Fish & chips gelato and six other unusual snacks

As Tayto’s cheese & onion chocolate goes on sale, we look at the other baffling food combinations that have somehow made it past quality control.

Japanese Kit Kats – multiple varities

(Photo: Flickr)

Frankly, we could devote an entire article to the endless variations of Kit-Kats available throughout Japan. From the relatively normal (strawberry, apple) to the bizarre (wasabi, ‘cherry blossom’, bean paste, cheese, apple vinegar, multiple types of tea), each region offers up its own distinctive flavour of mutli-coloured bar (there's nothing quite as appetising as neon green chocolate). The quality varies wildly, although the wasabi one is surprisingly delicious.

Fish & chips ice-cream

Well, fish & chips gelato to be precise. Visitors to Perth Australia can pop into a specialised shop that offers the unique frozen delicacy.

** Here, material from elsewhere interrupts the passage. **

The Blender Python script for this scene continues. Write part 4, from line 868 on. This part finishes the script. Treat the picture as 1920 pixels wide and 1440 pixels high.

Brooke of Australia Blog has offered up her opinion on the snack: “Well, it didn’t taste like fish, and it didn’t taste good. The overwhelming flavor of this dessert was freezer burn… freezer burned bread crumbs… perhaps off a frozen fish stick”. Sounds like something, alright, although not necessarily a good something.

White chocolate peppermint Pringles

Bit of a mouthful that name, but these limited edition Pringles appeared in the States in time for last year’s holiday season.  “It's a Shamrock Shake on a potato chip. The Irish must be involved somehow” reflected one taster at the AV Club. Don’t worry, this variety of crisp (sorry, chip) is all American.

Bacon & everything

Bacon jam. Bacon chocolate. Baconnaise (yes that’s the long-awaited bacon-mayonnaise hybrid). Bacon lollipops. Bacon cake. Bacon jellybeans. Bacon bacon. Honestly, at this point it’s harder to find a snack that hasn’t enjoyed a bacon-infused twist.

Alcoholic whipped cream

The American company Whipped Lightning is devoted entirely to selling this unusual dairy concoction – they call it Whipahol. Varities available include white chocolate raspberry and pumpkin pie (both 18.25% alcohol).

Canned cheeseburger

Here’s what they want it to look like:

Here’s what it actually looks like:

Also available for some reason: breakfast in a can.

Kool-Aid pickles

This is more of an underground phenomenon than an official product, but it’s popular enough to warrant a mention. Kool-Aid – a distinctly American treat that sees a powder added to water to lend it sugary flavour – is emptied into a jar of pickled cucumbers. Apparently the unusual combination of vinegar and sugar makes for a delicious cucumber snack. We’ll take their word for it.